▸ What is being asked
Return the listing below word for word.

▸ Source excerpt

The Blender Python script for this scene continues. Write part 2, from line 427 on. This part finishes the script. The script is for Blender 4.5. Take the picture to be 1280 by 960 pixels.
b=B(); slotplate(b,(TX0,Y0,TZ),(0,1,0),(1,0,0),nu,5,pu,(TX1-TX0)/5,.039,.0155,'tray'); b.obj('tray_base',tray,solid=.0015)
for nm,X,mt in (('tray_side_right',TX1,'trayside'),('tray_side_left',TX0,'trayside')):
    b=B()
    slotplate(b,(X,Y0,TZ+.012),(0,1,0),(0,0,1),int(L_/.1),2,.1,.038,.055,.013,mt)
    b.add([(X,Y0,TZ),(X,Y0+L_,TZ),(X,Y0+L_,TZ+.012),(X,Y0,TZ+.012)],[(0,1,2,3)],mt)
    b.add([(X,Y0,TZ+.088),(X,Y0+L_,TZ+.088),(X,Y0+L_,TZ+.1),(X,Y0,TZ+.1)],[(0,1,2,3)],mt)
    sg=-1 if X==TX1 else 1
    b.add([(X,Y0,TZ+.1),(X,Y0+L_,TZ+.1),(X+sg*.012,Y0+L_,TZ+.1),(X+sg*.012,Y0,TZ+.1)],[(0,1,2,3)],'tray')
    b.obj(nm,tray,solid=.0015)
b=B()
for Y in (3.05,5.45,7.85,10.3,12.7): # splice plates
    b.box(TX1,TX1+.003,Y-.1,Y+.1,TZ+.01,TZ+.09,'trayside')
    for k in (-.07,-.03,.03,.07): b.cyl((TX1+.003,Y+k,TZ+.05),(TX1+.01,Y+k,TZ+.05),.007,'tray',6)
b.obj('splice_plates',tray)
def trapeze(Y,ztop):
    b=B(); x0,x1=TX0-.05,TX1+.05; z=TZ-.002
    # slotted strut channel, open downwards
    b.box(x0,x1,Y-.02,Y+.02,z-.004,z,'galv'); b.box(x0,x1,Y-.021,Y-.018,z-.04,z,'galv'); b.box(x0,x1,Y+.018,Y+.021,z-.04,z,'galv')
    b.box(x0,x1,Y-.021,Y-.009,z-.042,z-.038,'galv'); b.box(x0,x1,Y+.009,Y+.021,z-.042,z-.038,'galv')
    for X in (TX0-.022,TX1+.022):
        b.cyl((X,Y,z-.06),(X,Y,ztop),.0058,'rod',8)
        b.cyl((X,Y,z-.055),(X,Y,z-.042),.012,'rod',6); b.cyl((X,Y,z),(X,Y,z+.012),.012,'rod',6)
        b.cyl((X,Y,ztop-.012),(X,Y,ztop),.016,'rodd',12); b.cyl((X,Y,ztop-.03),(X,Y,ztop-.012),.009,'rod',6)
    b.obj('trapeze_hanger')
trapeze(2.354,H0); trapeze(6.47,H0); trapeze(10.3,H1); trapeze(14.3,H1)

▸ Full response
The Blender Python script for this scene continues. Write part 2, from line 427 on. This part finishes the script. The script is for Blender 4.5. Take the picture to be 1280 by 960 pixels.
b=B(); slotplate(b,(TX0,Y0,TZ),(0,1,0),(1,0,0),nu,5,pu,(TX1-TX0)/5,.039,.0155,'tray'); b.obj('tray_base',tray,solid=.0015)
for nm,X,mt in (('tray_side_right',TX1,'trayside'),('tray_side_left',TX0,'trayside')):
    b=B()
    slotplate(b,(X,Y0,TZ+.012),(0,1,0),(0,0,1),int(L_/.1),2,.1,.038,.055,.013,mt)
    b.add([(X,Y0,TZ),(X,Y0+L_,TZ),(X,Y0+L_,TZ+.012),(X,Y0,TZ+.012)],[(0,1,2,3)],mt)
    b.add([(X,Y0,TZ+.088),(X,Y0+L_,TZ+.088),(X,Y0+L_,TZ+.1),(X,Y0,TZ+.1)],[(0,1,2,3)],mt)
    sg=-1 if X==TX1 else 1
    b.add([(X,Y0,TZ+.1),(X,Y0+L_,TZ+.1),(X+sg*.012,Y0+L_,TZ+.1),(X+sg*.012,Y0,TZ+.1)],[(0,1,2,3)],'tray')
    b.obj(nm,tray,solid=.0015)
b=B()
for Y in (3.05,5.45,7.85,10.3,12.7): # splice plates
    b.box(TX1,TX1+.003,Y-.1,Y+.1,TZ+.01,TZ+.09,'trayside')
    for k in (-.07,-.03,.03,.07): b.cyl((TX1+.003,Y+k,TZ+.05),(TX1+.01,Y+k,TZ+.05),.007,'tray',6)
b.obj('splice_plates',tray)
def trapeze(Y,ztop):
    b=B(); x0,x1=TX0-.05,TX1+.05; z=TZ-.002
    # slotted strut channel, open downwards
    b.box(x0,x1,Y-.02,Y+.02,z-.004,z,'galv'); b.box(x0,x1,Y-.021,Y-.018,z-.04,z,'galv'); b.box(x0,x1,Y+.018,Y+.021,z-.04,z,'galv')
    b.box(x0,x1,Y-.021,Y-.009,z-.042,z-.038,'galv'); b.box(x0,x1,Y+.009,Y+.021,z-.042,z-.038,'galv')
    for X in (TX0-.022,TX1+.022):
        b.cyl((X,Y,z-.06),(X,Y,ztop),.0058,'rod',8)
        b.cyl((X,Y,z-.055),(X,Y,z-.042),.012,'rod',6); b.cyl((X,Y,z),(X,Y,z+.012),.012,'rod',6)
        b.cyl((X,Y,ztop-.012),(X,Y,ztop),.016,'rodd',12); b.cyl((X,Y,ztop-.03),(X,Y,ztop-.012),.009,'rod',6)
    b.obj('trapeze_hanger')
trapeze(2.354,H0); trapeze(6.47,H0); trapeze(10.3,H1); trapeze(14.3,H1)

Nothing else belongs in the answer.